When I was growing up in New York in the early 1980s, pizza pretty much meant one thing: thin crust, tomato sauce and mozzarella, baked in a gas deck oven.

But like everything else in the culinary world, pizza has gone the "artisanal" route in the past decade. These days, you can choose between ultra-thin crust or deep dish, tomato sauce bases or “white pies,” baked in coal- or wood-burning ovens, and featuring a range of toppings – squash blossoms, fresh arugula, candied pecans and so on -- that you would never associate with pizza.

Now Fort Worth has two more restaurants to add to an already diverse roster of pizza makers in town.

First up is Cane Rosso, perhaps the most hotly anticipated of Fort Worth’s many new restaurants in 2014. The original location, in the Deep Ellum section of Dallas, became a word-of-mouth sensation when it first opened in early 2011. When Cane Rosso began selling it pies from a food truck here in Fort Worth in 2012, the legend only grew.

But finally Cane Rosso has a Fort Worth location, in the former Ryan’s Grocery on Magnolia Avenue. Be prepared for waits – or do what we did, and try to find an offbeat time to go. (We turned up at 1:30 p.m. on a recent Thursday.) My other advice is to go with a large group, so you can sample as many different pies from the menu as possible.

Cane Rosso

Cane Rosso specializes in what it calls “authentic Neapolitan pizza,” a thin crust that’s crispy around the sides and chewier near the center. They are also sticklers for carefully-sourced, house-made ingredients: Both the tomato sauce (from San Marzano tomatoes) and mozzarella are created fresh each day. On our visit, we tried both the Zoli (local sausage,hot soppressata, basil) and the Vegetalle (mushrooms, artichokes, roasted grape tomatoes, caramelized onions, olives, basil, rapini, sea salt). We slightly preferred the spicy kick of the Zoli, but both were excellent choices. Along with a starter salad to share, it made for a satisfying (and satisfyingly affortable) lunch for three, with a few left-over slices to take home.

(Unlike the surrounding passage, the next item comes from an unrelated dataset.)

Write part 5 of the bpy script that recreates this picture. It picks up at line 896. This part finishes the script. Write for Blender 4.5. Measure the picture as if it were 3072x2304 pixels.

The other new pizza joint of note raises the art of options to a whole new level:  At Pizza Snob, located on University Drive, near TCU, diners order at the counter, where a personal-sized pizza dough is topped with whatever you choose. The sauce options range from the familiar (plum tomato) to the unexpected (buttermilk afredo), and the toppings include such offerings as candied jalapenos and beer-glazed onions (along with more traditional items, like pepperoni and mushrooms).

pizza snob

On a recent visit, I created a pizza topped with tomato sauce, goat cheese, potatoes, and spicy salami – and gobbled up the finished creation in about five minutes flat. (You can also choose from three daily, house-created specials – but what’s the fun in that?) Based on the crowd when we visited, it looks like Pizza Snob will be especially popular with the TCU crowd. The $7.99 cost for a personal pizza is definitely appealing to those on a college budget.

The only drawback to all these new pizza options is that, well, your doctor would probably discourage you from eating pizza seven days a week – and how else are you also going to squeeze in visits to such estimable Fort Worth pizza joints as Fireside Pies, Pie Five and Hysen's Nizza Pizza?

May the force of the mozzarella – and a low cholesterol report at your next check-up – be with you.